Trustworthy Quantum Machine Learning: A Roadmap for Reliability, Robustness, and Security in the NISQ Era
Ferhat Ozgur Catak, Jungwon Seo, Umit Cali
TL;DR
This paper proposes a unified roadmap for Trustworthy Quantum Machine Learning (TQML) in the NISQ era, centering reliability on three pillars: uncertainty quantification, adversarial robustness, and privacy preservation. It develops a quantum-information-theoretic framework for trust metrics, outlines quantum-specific attack surfaces and defenses, and demonstrates feasibility on current devices through a unified trust-assessment pipeline. The work combines theoretical foundations with extensive experiments on uncertainty quantification, adversarial attacks including FGSM and PGD, and federated quantum learning with differential privacy to reveal practical trade-offs between reliability, robustness, and privacy.
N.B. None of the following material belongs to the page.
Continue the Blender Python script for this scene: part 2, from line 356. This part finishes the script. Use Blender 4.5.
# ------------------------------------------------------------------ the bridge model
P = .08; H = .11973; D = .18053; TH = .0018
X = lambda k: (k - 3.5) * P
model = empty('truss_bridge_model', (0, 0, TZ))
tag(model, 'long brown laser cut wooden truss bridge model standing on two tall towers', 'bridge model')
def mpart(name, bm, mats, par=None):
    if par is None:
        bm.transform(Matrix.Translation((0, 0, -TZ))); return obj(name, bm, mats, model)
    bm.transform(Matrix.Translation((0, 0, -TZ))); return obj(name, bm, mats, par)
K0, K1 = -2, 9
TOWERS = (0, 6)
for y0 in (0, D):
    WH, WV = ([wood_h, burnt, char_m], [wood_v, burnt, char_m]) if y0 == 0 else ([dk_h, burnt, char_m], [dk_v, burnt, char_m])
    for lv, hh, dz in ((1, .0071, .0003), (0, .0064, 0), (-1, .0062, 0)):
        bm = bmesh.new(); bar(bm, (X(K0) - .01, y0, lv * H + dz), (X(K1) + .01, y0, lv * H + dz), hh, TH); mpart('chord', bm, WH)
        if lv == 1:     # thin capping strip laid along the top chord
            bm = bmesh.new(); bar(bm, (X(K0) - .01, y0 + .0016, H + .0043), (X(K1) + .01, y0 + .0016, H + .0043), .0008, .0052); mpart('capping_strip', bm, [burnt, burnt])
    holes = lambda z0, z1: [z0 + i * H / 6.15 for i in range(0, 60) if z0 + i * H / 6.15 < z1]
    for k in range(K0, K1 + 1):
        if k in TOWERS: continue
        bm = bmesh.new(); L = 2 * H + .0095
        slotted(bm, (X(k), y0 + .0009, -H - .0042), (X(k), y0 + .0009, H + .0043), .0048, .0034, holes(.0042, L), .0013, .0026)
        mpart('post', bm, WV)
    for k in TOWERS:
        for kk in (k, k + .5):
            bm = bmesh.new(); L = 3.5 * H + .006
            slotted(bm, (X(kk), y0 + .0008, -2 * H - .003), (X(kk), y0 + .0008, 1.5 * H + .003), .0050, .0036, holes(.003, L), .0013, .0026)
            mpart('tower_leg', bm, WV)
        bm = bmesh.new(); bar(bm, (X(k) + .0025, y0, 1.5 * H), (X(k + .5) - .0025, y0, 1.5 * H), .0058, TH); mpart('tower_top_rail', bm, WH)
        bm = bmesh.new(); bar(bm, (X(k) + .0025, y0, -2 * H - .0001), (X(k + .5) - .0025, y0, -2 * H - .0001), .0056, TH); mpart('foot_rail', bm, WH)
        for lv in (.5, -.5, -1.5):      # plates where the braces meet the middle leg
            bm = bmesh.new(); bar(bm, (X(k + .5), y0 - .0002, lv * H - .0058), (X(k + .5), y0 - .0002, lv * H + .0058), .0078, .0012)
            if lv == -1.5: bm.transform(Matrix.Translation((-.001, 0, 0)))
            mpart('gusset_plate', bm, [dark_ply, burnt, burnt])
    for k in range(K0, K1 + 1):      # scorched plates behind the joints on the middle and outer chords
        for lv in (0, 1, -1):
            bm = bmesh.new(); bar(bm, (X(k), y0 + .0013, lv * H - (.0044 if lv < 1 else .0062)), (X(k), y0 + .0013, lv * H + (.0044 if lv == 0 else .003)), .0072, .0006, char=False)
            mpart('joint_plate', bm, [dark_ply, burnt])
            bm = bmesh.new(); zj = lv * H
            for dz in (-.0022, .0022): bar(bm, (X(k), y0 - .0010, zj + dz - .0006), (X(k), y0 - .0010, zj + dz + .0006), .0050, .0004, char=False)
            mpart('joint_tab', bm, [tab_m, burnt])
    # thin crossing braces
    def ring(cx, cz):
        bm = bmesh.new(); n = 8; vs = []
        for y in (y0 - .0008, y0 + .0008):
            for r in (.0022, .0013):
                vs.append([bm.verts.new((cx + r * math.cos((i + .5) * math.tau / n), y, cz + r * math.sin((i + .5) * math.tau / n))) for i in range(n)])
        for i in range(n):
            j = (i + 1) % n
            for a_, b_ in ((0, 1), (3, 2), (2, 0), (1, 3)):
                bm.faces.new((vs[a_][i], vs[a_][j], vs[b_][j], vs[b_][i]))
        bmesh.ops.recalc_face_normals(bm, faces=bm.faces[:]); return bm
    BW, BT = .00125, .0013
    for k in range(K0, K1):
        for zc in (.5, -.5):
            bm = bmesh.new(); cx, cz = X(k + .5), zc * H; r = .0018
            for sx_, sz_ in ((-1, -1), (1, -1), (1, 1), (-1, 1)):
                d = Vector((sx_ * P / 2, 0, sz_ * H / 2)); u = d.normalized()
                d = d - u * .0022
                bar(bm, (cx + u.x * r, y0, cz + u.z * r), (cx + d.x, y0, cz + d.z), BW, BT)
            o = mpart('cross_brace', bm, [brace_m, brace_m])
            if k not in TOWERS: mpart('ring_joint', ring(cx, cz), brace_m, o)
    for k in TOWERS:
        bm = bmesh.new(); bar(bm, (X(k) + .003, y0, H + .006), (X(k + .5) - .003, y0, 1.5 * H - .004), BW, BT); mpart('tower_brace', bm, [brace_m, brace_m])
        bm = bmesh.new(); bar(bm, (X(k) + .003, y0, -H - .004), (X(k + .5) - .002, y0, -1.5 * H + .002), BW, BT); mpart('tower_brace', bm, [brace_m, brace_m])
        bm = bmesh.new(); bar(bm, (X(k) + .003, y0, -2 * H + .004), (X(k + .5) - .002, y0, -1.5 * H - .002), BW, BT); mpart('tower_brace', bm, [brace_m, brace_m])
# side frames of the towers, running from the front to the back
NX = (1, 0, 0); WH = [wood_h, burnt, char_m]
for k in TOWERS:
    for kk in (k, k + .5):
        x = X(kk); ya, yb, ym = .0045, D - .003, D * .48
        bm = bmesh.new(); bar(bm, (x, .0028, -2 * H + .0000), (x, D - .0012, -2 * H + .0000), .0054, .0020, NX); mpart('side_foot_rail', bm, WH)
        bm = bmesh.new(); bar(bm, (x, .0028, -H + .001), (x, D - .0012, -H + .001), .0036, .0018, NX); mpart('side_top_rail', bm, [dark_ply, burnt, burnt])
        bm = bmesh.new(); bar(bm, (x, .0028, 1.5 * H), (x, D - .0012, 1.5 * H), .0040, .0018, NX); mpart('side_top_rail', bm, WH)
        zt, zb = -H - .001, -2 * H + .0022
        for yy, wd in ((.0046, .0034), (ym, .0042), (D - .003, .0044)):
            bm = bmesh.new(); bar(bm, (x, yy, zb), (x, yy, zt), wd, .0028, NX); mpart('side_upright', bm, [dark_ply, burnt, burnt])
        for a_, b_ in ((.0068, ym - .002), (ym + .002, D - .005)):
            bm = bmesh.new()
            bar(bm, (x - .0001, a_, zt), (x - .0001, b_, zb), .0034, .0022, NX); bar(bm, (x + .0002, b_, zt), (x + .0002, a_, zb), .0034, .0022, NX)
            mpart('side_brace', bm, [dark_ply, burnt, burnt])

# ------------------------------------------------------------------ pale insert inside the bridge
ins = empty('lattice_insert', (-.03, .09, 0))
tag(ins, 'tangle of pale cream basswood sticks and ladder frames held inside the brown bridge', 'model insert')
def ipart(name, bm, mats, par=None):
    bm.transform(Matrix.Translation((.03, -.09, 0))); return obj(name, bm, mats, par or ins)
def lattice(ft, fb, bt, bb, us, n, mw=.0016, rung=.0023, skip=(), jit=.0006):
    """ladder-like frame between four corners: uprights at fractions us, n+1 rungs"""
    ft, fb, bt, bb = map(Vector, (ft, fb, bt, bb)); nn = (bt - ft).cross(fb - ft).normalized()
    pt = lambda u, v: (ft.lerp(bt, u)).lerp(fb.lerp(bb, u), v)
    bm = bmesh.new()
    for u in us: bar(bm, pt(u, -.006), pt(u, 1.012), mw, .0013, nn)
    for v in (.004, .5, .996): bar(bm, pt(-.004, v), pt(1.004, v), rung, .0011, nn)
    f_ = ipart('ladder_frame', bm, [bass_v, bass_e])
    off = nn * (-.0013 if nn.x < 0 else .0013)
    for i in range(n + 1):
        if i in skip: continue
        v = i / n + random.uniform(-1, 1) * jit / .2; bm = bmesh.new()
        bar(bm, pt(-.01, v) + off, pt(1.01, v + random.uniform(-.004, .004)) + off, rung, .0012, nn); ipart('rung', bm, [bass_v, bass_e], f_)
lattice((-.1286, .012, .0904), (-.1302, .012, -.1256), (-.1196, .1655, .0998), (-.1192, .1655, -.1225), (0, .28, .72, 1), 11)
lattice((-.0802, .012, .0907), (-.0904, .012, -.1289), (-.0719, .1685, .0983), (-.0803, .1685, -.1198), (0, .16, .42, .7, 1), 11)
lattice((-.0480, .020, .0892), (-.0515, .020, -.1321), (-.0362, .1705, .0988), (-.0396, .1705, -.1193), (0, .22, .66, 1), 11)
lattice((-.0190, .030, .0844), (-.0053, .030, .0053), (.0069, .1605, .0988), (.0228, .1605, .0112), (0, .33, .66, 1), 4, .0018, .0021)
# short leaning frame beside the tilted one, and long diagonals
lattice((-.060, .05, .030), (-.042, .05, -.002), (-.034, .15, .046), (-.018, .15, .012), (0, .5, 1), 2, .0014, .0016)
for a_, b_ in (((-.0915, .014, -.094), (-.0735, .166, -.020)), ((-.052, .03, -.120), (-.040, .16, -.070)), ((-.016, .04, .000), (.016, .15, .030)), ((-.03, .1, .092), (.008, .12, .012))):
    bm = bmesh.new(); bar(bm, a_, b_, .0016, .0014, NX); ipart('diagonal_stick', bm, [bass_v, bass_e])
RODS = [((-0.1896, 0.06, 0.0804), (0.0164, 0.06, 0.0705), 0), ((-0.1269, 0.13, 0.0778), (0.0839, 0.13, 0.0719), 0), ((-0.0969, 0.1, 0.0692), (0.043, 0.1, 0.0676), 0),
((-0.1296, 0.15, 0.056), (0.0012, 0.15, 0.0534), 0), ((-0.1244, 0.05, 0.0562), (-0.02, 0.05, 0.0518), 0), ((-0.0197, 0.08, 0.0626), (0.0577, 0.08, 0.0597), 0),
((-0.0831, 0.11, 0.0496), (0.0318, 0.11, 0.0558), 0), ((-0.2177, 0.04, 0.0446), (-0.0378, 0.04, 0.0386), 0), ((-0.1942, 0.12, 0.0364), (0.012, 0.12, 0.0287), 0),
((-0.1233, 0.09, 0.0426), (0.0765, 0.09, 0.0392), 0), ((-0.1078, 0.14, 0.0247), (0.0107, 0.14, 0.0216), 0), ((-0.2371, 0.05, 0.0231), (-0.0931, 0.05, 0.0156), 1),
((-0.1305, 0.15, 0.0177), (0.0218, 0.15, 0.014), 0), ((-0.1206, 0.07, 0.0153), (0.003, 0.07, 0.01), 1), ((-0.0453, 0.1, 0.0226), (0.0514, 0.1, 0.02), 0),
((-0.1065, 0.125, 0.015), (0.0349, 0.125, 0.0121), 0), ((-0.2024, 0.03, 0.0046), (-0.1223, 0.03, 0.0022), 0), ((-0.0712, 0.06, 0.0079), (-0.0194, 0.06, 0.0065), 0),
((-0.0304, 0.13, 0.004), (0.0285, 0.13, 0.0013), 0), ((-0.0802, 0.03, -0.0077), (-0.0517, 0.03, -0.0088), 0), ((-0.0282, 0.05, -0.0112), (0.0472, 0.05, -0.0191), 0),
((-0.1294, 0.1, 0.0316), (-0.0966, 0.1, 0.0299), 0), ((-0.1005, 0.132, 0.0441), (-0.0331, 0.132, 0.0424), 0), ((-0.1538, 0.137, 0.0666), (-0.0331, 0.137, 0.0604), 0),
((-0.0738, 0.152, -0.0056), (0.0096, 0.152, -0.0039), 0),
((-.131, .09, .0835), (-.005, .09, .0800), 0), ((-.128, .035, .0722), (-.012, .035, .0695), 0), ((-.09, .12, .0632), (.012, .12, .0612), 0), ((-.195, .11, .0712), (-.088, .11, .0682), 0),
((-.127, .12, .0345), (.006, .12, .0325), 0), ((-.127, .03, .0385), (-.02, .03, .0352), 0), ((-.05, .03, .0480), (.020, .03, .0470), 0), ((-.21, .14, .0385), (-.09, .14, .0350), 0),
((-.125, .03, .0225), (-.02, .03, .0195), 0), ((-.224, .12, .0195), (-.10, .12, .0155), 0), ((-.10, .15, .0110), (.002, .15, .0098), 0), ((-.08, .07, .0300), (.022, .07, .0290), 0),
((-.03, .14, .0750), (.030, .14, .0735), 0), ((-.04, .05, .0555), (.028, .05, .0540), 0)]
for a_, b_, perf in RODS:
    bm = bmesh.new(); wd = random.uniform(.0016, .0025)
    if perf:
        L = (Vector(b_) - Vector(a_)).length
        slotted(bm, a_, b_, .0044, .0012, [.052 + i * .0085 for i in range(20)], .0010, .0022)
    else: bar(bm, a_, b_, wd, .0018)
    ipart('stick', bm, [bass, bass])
The findings show that uncertainty metrics effectively predict misclassifications, classical gradient-based attacks pose significant threats to quantum classifiers (with quantum-state perturbations being less effective), and privacy-preserving federated learning can achieve meaningful privacy gains with manageable accuracy costs. Overall, the roadmap provides concrete methods, metrics, and experimental validation to advance trustworthy quantum AI during the NISQ era and beyond, urging standardized benchmarks and certification pathways for responsible quantum deployment.
Abstract
Quantum machine learning (QML) is a promising paradigm for tackling computational problems that challenge classical AI. Yet, the inherent probabilistic behavior of quantum mechanics, device noise in NISQ hardware, and hybrid quantum-classical execution pipelines introduce new risks that prevent reliable deployment of QML in real-world, safety-critical settings. This research offers a broad roadmap for Trustworthy Quantum Machine Learning (TQML), integrating three foundational pillars of reliability: (i) uncertainty quantification for calibrated and risk-aware decision making, (ii) adversarial robustness against classical and quantum-native threat models, and (iii) privacy preservation in distributed and delegated quantum learning scenarios. We formalize quantum-specific trust metrics grounded in quantum information theory, including a variance-based decomposition of predictive uncertainty, trace-distance-bounded robustness, and differential privacy for hybrid learning channels. To demonstrate feasibility on current NISQ devices, we validate a unified trust assessment pipeline on parameterized quantum classifiers, uncovering correlations between uncertainty and prediction risk, an asymmetry in attack vulnerability between classical and quantum state perturbations, and privacy-utility trade-offs driven by shot noise and quantum channel noise. This roadmap seeks to define trustworthiness as a first-class design objective for quantum AI.